─── SOURCE MATERIAL

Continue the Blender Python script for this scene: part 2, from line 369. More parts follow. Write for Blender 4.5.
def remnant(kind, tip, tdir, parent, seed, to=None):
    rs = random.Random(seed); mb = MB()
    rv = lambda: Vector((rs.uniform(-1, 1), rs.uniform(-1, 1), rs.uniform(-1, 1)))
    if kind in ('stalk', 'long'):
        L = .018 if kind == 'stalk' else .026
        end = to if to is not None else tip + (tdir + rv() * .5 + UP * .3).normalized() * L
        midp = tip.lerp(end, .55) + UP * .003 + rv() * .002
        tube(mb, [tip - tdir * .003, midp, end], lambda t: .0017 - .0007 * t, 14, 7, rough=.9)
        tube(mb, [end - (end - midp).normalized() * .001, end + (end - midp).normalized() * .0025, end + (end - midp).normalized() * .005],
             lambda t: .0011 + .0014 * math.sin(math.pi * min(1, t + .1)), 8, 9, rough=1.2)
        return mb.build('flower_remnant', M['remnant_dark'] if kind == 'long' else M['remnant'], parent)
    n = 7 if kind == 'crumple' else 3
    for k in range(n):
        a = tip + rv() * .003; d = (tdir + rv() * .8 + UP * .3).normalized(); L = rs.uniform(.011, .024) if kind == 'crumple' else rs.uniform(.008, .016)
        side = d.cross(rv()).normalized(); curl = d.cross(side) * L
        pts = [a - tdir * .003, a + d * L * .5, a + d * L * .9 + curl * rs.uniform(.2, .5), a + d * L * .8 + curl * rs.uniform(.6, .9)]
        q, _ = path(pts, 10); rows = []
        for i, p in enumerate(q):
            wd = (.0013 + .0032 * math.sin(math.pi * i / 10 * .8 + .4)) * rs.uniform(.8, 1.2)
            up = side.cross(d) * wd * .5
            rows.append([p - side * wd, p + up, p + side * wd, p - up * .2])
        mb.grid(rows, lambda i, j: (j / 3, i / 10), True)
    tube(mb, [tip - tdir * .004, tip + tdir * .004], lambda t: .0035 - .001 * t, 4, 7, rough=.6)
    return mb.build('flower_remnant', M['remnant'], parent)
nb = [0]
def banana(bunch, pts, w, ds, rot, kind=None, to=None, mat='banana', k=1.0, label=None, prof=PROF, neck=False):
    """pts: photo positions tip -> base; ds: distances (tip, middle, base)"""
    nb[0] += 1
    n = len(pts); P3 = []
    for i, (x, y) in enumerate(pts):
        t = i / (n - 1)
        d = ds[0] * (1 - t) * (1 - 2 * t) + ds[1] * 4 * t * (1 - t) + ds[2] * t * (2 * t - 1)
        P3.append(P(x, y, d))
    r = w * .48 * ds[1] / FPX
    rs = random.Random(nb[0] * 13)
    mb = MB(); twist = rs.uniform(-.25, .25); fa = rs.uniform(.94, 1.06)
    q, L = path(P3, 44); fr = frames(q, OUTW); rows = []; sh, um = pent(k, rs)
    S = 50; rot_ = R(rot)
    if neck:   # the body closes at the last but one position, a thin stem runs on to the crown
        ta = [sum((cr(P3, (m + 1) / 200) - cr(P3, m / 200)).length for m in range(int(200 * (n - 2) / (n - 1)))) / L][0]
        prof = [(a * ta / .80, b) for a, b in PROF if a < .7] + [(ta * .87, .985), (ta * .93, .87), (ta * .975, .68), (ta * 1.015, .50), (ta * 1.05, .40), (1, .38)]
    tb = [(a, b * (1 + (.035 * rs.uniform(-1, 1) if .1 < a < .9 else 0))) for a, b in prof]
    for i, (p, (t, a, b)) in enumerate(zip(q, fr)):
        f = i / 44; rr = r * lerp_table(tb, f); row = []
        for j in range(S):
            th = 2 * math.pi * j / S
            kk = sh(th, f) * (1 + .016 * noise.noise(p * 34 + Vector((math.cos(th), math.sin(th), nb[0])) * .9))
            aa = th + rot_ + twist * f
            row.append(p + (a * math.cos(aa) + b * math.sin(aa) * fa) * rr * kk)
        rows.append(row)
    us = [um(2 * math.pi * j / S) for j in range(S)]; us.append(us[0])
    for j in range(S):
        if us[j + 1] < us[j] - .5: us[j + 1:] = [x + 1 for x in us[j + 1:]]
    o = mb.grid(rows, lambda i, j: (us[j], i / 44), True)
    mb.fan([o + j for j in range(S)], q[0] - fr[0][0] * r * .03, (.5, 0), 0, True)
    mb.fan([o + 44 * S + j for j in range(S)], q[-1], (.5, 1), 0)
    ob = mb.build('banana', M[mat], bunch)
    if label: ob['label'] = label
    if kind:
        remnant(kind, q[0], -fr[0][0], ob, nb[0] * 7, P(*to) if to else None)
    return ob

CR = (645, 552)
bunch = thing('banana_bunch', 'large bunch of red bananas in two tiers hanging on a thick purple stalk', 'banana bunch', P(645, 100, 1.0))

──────

• **DO THIS**
Extract all lines as given.

• **SOLUTION TO THIS EXERCISE**
Continue the Blender Python script for this scene: part 2, from line 369. More parts follow. Write for Blender 4.5.
def remnant(kind, tip, tdir, parent, seed, to=None):
    rs = random.Random(seed); mb = MB()
    rv = lambda: Vector((rs.uniform(-1, 1), rs.uniform(-1, 1), rs.uniform(-1, 1)))
    if kind in ('stalk', 'long'):
        L = .018 if kind == 'stalk' else .026
        end = to if to is not None else tip + (tdir + rv() * .5 + UP * .3).normalized() * L
        midp = tip.lerp(end, .55) + UP * .003 + rv() * .002
        tube(mb, [tip - tdir * .003, midp, end], lambda t: .0017 - .0007 * t, 14, 7, rough=.9)
        tube(mb, [end - (end - midp).normalized() * .001, end + (end - midp).normalized() * .0025, end + (end - midp).normalized() * .005],
             lambda t: .0011 + .0014 * math.sin(math.pi * min(1, t + .1)), 8, 9, rough=1.2)
        return mb.build('flower_remnant', M['remnant_dark'] if kind == 'long' else M['remnant'], parent)
    n = 7 if kind == 'crumple' else 3
    for k in range(n):
        a = tip + rv() * .003; d = (tdir + rv() * .8 + UP * .3).normalized(); L = rs.uniform(.011, .024) if kind == 'crumple' else rs.uniform(.008, .016)
        side = d.cross(rv()).normalized(); curl = d.cross(side) * L
        pts = [a - tdir * .003, a + d * L * .5, a + d * L * .9 + curl * rs.uniform(.2, .5), a + d * L * .8 + curl * rs.uniform(.6, .9)]
        q, _ = path(pts, 10); rows = []
        for i, p in enumerate(q):
            wd = (.0013 + .0032 * math.sin(math.pi * i / 10 * .8 + .4)) * rs.uniform(.8, 1.2)
            up = side.cross(d) * wd * .5
            rows.append([p - side * wd, p + up, p + side * wd, p - up * .2])
        mb.grid(rows, lambda i, j: (j / 3, i / 10), True)
    tube(mb, [tip - tdir * .004, tip + tdir * .004], lambda t: .0035 - .001 * t, 4, 7, rough=.6)
    return mb.build('flower_remnant', M['remnant'], parent)
nb = [0]
def banana(bunch, pts, w, ds, rot, kind=None, to=None, mat='banana', k=1.0, label=None, prof=PROF, neck=False):
    """pts: photo positions tip -> base; ds: distances (tip, middle, base)"""
    nb[0] += 1
    n = len(pts); P3 = []
    for i, (x, y) in enumerate(pts):
        t = i / (n - 1)
        d = ds[0] * (1 - t) * (1 - 2 * t) + ds[1] * 4 * t * (1 - t) + ds[2] * t * (2 * t - 1)
        P3.append(P(x, y, d))
    r = w * .48 * ds[1] / FPX
    rs = random.Random(nb[0] * 13)
    mb = MB(); twist = rs.uniform(-.25, .25); fa = rs.uniform(.94, 1.06)
    q, L = path(P3, 44); fr = frames(q, OUTW); rows = []; sh, um = pent(k, rs)
    S = 50; rot_ = R(rot)
    if neck:   # the body closes at the last but one position, a thin stem runs on to the crown
        ta = [sum((cr(P3, (m + 1) / 200) - cr(P3, m / 200)).length for m in range(int(200 * (n - 2) / (n - 1)))) / L][0]
        prof = [(a * ta / .80, b) for a, b in PROF if a < .7] + [(ta * .87, .985), (ta * .93, .87), (ta * .975, .68), (ta * 1.015, .50), (ta * 1.05, .40), (1, .38)]
    tb = [(a, b * (1 + (.035 * rs.uniform(-1, 1) if .1 < a < .9 else 0))) for a, b in prof]
    for i, (p, (t, a, b)) in enumerate(zip(q, fr)):
        f = i / 44; rr = r * lerp_table(tb, f); row = []
        for j in range(S):
            th = 2 * math.pi * j / S
            kk = sh(th, f) * (1 + .016 * noise.noise(p * 34 + Vector((math.cos(th), math.sin(th), nb[0])) * .9))
            aa = th + rot_ + twist * f
            row.append(p + (a * math.cos(aa) + b * math.sin(aa) * fa) * rr * kk)
        rows.append(row)
    us = [um(2 * math.pi * j / S) for j in range(S)]; us.append(us[0])
    for j in range(S):
        if us[j + 1] < us[j] - .5: us[j + 1:] = [x + 1 for x in us[j + 1:]]
    o = mb.grid(rows, lambda i, j: (us[j], i / 44), True)
    mb.fan([o + j for j in range(S)], q[0] - fr[0][0] * r * .03, (.5, 0), 0, True)
    mb.fan([o + 44 * S + j for j in range(S)], q[-1], (.5, 1), 0)
    ob = mb.build('banana', M[mat], bunch)
    if label: ob['label'] = label
    if kind:
        remnant(kind, q[0], -fr[0][0], ob, nb[0] * 7, P(*to) if to else None)
    return ob

CR = (645, 552)
bunch = thing('banana_bunch', 'large bunch of red bananas in two tiers hanging on a thick purple stalk', 'banana bunch', P(645, 100, 1.0))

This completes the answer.